His impact went beyond basketball. Staying home, getting to the Final Four and winning the “basketball Heisman” carried over to football, and other sports in the years following.

And Ford, like other pied pipers, know just how impactful Manning choosing Texas truly will be.

5. Cory Redding

Chris Simms and Cory Redding elevated the Texas football program, and provided Mack Brown with powerful recruiting momentum. Brown’s first full class finished No. 1 headlined by the Parade All-American Team offensive and defensive players of the year. The 1999 class was officially the awakening of a sleeping giant per Bobby Burton and Allen Wallace. As impactful as Simms was nationally, Redding was just as impactful in Texas.

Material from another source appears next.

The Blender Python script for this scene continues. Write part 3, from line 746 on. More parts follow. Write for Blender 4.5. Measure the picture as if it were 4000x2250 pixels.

The Longhorns program needed a major boost in the Houston area. Texas A&M under R.C. Slocum was ruling the state in recruiting long before the slogan was a mere bad t-shirt idea by Daylon Mack. On the recruiting trail, the Aggies were winning big in Dallas and Houston. Redding being the top defensive prospect in the country coming out of emerging power North Shore High served as the ultimate game changer. Not only did Mack Brown end up reeling in future NFL draft picks from North Shore in Chykie Brown and Trey Hopkins, but the Longhorns won many big battles in the Houston area for a decade. Redding’s reach went beyond Houston too, helping Brown’s vision for recruiting the state serve as reality for prospects like Derrick Johnson and Cedric Benson to follow.

For those that don’t know how big of a deal Redding’s recruitment was for Texas and Brown, several other Houston area prospects in the 1999 and 2000 classes were also in attendance at North Shore High for his announcement. I was in attendance, and still remember walking out of the high school auditorium that day knowing the perception of Texas with top prospects was quickly changing.